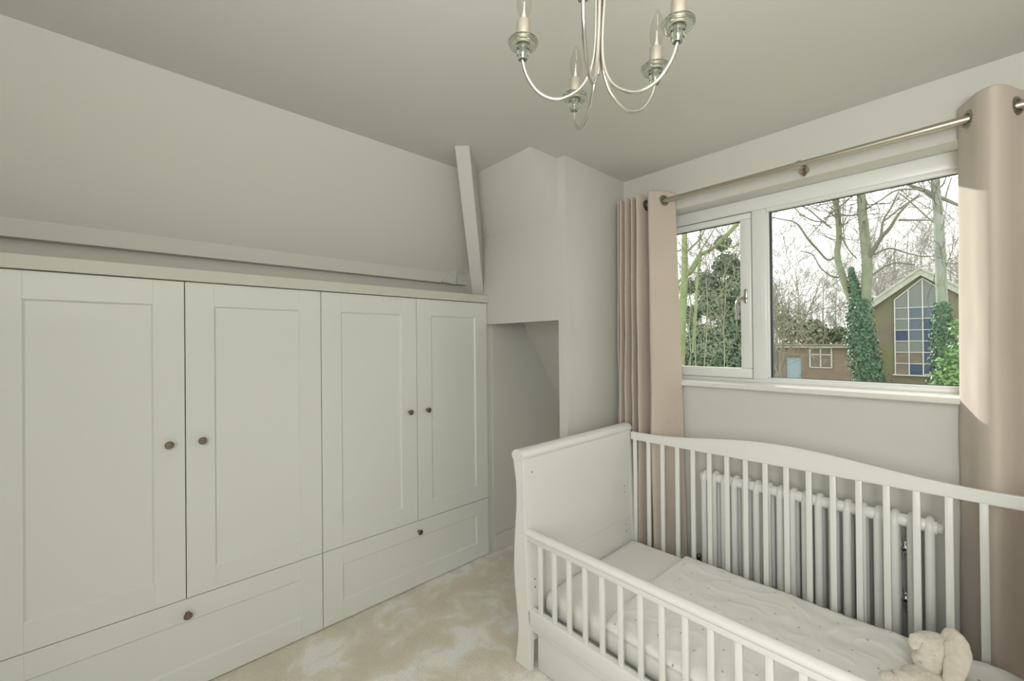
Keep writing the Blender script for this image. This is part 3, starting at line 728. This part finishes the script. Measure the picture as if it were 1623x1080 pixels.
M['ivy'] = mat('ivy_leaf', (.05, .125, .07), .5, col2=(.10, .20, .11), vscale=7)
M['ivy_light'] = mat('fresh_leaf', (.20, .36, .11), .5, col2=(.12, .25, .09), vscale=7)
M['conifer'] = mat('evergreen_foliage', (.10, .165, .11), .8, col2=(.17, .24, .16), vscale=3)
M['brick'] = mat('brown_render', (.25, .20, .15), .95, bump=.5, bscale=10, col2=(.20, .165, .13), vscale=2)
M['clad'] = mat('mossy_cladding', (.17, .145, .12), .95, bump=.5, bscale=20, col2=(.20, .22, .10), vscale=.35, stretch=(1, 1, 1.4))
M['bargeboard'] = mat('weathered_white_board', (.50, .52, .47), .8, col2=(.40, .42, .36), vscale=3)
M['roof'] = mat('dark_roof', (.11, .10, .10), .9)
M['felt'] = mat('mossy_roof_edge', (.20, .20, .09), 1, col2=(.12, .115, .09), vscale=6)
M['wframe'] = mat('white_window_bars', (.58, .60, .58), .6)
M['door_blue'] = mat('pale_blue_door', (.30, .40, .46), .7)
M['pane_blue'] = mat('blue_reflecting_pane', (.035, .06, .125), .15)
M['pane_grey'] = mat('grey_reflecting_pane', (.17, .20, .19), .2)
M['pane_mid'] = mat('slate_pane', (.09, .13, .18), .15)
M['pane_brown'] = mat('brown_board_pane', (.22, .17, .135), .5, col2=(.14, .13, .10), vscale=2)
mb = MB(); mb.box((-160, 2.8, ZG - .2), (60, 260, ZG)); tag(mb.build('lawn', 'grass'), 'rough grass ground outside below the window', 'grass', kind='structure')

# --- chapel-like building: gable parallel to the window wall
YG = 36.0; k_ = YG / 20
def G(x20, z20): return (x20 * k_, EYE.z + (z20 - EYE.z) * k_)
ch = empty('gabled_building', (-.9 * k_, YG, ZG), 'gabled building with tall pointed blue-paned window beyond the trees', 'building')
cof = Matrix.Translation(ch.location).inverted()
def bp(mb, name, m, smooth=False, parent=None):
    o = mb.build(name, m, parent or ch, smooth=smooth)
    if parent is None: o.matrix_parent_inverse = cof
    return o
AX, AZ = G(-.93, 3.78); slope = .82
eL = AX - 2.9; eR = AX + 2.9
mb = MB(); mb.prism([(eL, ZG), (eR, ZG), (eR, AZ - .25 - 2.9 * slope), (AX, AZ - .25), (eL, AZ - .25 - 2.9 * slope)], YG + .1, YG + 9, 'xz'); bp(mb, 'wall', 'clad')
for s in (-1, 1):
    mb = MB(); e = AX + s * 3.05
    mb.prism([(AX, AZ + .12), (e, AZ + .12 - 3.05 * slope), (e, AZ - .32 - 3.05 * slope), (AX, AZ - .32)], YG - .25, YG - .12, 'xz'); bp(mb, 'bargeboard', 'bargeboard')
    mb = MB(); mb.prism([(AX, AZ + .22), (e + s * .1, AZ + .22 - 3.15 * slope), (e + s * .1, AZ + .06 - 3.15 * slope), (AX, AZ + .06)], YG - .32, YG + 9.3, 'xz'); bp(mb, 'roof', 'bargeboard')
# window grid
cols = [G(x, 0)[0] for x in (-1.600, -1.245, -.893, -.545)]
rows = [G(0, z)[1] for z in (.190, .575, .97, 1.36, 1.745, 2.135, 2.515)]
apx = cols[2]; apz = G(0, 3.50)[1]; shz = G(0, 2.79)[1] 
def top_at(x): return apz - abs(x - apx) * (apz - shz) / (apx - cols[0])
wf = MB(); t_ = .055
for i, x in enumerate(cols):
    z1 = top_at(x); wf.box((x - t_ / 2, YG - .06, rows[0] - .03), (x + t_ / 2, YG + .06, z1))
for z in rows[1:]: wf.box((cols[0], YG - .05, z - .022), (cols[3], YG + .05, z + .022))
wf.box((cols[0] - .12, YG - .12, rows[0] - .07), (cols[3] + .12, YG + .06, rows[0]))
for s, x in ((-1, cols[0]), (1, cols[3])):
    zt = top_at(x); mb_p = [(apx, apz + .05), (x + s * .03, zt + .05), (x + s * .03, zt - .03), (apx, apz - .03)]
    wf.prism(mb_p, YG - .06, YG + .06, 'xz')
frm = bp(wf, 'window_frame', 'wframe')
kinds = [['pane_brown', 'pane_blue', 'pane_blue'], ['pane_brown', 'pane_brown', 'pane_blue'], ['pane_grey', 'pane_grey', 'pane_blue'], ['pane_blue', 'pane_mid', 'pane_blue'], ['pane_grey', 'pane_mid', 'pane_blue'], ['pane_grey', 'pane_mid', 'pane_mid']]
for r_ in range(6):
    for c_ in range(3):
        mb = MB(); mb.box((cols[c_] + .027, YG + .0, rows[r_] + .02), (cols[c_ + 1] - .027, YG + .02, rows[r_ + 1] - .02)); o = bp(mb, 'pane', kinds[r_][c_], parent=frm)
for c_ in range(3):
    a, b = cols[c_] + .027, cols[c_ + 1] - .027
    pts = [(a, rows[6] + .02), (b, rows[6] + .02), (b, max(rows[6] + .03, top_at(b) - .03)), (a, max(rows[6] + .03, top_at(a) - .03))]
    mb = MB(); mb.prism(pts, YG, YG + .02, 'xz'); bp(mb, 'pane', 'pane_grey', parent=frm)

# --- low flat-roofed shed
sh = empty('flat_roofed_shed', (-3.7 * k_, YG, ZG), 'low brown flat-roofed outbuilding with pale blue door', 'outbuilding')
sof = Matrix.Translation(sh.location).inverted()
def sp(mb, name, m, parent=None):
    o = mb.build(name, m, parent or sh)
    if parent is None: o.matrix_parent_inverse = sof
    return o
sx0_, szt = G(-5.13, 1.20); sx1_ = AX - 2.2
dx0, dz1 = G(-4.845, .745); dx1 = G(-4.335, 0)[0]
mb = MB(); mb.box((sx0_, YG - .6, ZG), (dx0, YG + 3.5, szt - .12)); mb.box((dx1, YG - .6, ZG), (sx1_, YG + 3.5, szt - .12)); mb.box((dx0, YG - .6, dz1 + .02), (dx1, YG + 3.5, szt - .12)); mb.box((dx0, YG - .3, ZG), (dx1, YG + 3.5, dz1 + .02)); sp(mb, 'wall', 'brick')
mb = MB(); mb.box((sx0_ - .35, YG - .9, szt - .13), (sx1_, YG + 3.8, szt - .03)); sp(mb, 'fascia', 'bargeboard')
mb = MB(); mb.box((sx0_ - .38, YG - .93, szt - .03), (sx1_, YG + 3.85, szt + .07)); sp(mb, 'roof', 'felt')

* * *

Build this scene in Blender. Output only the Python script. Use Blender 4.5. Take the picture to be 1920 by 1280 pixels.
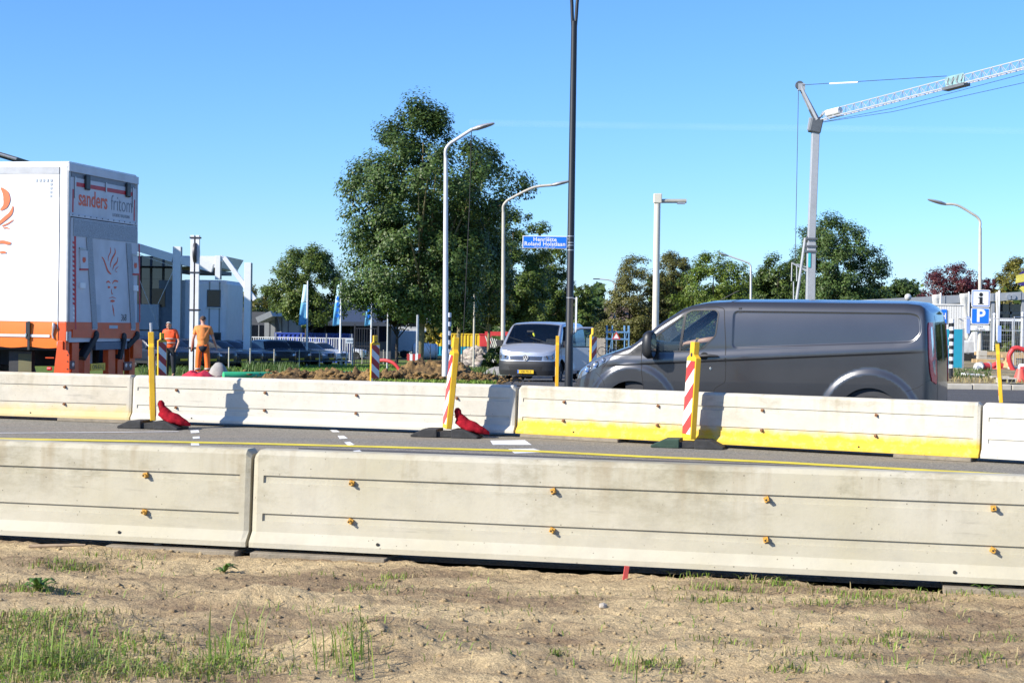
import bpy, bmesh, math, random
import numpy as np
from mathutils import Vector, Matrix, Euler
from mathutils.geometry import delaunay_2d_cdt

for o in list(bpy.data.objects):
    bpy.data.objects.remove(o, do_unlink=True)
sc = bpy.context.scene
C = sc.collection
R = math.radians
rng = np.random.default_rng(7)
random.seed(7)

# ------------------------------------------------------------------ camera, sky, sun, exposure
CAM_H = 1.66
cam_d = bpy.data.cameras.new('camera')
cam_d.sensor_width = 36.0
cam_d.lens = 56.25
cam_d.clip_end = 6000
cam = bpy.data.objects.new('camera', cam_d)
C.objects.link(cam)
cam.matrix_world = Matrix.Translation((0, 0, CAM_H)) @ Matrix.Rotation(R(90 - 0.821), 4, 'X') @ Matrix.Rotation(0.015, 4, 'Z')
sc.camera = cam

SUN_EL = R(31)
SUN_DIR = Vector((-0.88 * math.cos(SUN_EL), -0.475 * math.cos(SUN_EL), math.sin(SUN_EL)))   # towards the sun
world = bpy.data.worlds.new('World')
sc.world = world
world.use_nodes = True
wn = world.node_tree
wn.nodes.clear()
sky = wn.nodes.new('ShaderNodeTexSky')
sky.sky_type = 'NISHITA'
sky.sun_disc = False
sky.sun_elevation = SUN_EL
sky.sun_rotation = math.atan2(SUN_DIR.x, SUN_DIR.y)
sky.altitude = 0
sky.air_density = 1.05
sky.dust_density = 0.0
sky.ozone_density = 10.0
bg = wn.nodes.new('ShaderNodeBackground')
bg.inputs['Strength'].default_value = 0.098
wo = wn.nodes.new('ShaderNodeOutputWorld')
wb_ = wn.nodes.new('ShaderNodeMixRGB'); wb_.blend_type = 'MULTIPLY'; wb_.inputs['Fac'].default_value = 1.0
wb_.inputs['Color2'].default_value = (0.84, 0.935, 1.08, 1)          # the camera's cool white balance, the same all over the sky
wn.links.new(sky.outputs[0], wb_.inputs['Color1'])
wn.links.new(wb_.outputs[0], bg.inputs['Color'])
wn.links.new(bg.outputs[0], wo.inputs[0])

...

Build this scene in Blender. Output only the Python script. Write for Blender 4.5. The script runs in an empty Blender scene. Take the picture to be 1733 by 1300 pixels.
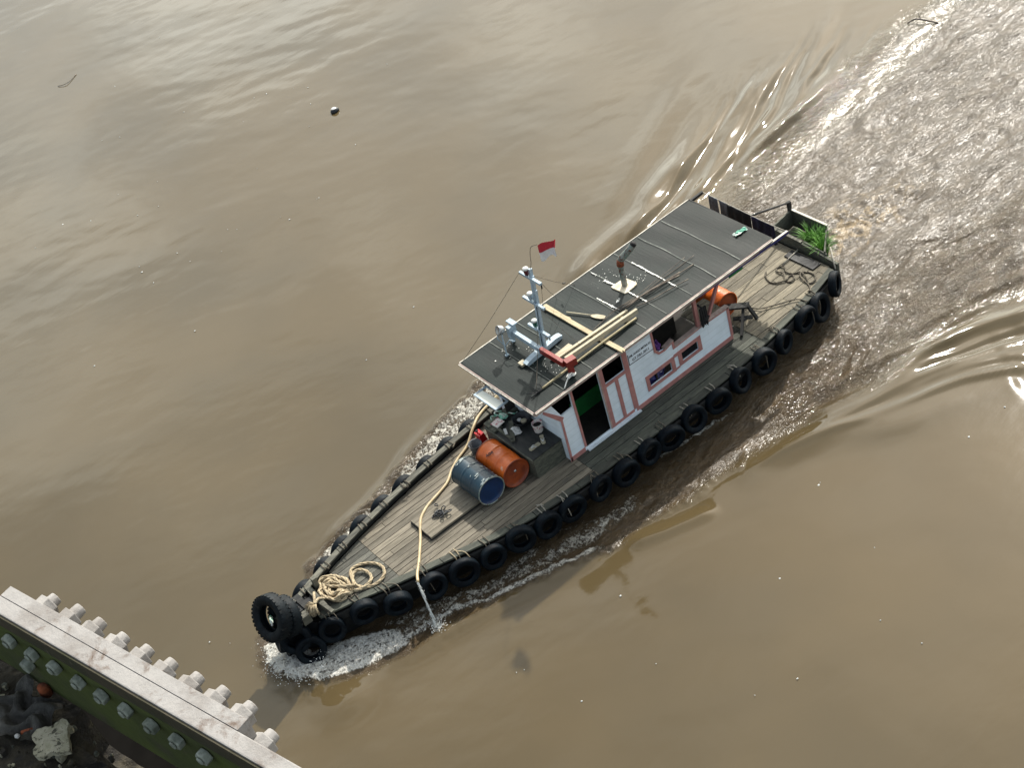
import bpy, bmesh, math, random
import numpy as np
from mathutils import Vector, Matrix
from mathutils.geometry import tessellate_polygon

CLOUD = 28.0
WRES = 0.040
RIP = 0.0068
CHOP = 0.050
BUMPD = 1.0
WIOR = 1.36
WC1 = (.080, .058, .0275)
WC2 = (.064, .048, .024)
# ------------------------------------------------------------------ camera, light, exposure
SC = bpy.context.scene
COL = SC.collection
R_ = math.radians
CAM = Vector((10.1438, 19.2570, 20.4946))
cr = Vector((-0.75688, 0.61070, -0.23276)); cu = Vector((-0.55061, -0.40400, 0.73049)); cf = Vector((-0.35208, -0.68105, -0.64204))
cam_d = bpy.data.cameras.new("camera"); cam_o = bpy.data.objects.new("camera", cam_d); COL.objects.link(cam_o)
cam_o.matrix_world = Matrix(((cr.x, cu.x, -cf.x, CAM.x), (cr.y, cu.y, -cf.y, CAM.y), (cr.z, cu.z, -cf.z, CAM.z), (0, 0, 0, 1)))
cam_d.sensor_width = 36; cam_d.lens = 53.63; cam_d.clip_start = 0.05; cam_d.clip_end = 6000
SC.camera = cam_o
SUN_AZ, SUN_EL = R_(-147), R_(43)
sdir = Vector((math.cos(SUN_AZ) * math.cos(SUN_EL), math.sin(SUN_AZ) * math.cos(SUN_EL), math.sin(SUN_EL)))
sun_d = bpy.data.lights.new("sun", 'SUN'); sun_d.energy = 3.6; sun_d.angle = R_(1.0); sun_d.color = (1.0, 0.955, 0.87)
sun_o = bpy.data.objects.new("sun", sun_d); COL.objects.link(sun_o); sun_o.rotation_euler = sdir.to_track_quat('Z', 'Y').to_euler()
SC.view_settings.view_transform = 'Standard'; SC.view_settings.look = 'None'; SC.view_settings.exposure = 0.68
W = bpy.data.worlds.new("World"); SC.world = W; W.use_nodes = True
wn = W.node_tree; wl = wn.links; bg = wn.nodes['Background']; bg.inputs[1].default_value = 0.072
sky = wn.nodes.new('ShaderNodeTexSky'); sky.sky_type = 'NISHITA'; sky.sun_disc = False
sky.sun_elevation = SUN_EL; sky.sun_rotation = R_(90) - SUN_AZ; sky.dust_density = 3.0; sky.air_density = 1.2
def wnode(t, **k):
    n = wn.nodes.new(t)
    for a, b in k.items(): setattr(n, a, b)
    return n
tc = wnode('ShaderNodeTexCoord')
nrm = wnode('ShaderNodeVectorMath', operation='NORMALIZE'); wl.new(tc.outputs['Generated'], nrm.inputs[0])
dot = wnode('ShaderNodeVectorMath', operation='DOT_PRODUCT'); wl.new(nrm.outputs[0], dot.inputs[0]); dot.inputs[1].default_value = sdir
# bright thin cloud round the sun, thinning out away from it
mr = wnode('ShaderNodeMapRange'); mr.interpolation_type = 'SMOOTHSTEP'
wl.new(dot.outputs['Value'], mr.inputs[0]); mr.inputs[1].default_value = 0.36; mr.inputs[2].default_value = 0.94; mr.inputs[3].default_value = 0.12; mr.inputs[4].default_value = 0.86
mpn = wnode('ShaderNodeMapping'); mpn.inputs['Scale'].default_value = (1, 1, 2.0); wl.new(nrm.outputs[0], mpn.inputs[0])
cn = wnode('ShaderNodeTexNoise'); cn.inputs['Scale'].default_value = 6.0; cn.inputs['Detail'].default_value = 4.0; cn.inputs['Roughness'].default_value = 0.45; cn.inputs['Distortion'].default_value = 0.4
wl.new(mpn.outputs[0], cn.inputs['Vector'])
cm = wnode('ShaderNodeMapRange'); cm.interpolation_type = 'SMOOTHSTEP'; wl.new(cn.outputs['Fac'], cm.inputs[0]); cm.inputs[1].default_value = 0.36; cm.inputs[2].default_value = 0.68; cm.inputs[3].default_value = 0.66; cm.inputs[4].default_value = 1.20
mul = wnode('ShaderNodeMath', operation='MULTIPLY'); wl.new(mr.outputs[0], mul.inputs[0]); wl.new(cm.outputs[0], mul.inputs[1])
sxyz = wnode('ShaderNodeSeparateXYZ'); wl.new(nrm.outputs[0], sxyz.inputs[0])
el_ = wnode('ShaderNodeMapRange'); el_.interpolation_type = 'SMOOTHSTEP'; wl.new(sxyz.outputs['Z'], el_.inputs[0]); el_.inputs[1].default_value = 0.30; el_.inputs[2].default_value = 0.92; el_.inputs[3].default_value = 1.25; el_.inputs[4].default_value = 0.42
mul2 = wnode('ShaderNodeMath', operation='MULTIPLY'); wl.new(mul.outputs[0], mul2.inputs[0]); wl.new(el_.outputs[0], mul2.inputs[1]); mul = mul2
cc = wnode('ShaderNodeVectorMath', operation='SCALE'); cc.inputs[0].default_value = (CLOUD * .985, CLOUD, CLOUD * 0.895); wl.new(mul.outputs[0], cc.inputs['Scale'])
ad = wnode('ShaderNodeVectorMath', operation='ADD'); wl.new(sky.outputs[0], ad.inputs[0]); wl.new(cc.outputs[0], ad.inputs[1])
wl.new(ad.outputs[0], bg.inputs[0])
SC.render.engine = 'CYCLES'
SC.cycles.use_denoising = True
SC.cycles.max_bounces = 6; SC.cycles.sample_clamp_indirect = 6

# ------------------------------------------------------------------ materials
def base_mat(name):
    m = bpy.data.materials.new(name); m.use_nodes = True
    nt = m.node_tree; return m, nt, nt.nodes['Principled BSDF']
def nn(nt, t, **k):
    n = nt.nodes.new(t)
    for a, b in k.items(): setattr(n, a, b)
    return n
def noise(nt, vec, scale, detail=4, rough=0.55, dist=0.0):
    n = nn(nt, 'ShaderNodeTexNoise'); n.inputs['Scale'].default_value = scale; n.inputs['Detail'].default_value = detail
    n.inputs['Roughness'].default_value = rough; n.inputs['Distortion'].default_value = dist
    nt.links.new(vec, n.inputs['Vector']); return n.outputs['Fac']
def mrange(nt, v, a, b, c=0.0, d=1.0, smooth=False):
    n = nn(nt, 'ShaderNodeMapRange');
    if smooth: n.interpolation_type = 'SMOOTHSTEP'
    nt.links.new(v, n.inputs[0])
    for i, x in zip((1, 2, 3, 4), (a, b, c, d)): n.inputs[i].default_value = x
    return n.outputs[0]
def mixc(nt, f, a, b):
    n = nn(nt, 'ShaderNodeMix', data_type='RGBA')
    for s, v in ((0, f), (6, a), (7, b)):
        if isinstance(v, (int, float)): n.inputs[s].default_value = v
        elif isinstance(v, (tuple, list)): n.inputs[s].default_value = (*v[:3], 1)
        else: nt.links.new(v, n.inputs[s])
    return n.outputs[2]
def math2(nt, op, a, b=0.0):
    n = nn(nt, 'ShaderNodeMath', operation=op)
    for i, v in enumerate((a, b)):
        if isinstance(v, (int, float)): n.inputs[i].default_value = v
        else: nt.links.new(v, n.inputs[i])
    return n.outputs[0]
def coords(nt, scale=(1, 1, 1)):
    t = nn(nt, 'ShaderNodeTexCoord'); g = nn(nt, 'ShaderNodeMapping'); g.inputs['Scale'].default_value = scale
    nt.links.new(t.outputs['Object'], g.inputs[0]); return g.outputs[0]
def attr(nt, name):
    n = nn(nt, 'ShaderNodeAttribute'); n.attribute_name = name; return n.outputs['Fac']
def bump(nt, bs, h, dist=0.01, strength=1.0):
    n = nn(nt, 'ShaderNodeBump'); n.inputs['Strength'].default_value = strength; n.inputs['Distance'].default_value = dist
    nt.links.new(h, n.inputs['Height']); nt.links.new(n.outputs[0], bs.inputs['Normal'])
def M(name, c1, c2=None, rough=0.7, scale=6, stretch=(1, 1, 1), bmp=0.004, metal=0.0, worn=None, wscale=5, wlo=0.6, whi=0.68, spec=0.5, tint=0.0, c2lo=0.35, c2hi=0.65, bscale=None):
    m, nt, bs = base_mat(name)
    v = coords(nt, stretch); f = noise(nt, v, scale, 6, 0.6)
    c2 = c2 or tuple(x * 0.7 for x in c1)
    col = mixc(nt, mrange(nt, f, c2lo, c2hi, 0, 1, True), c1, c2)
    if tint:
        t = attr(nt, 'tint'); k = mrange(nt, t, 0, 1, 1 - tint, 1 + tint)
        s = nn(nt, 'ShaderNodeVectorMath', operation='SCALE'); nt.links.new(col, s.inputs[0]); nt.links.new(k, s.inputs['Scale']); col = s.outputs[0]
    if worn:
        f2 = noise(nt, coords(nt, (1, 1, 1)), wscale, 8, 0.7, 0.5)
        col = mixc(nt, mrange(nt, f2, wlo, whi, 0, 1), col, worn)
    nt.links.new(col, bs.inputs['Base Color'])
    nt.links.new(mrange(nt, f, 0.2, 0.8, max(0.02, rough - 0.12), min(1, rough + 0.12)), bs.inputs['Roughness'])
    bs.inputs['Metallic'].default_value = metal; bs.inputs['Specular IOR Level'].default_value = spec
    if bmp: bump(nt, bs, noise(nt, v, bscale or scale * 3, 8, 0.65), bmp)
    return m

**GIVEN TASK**
Pictures are not part of the copy. Reproduce the lines from the one containing "by 1300 pixels." through the one containing "from mathutils.geometry import tessellate_polygon", exactly and nothing more.

**SOLUTION**
Build this scene in Blender. Output only the Python script. Write for Blender 4.5. The script runs in an empty Blender scene. Take the picture to be 1733 by 1300 pixels.
import bpy, bmesh, math, random
import numpy as np
from mathutils import Vector, Matrix
from mathutils.geometry import tessellate_polygon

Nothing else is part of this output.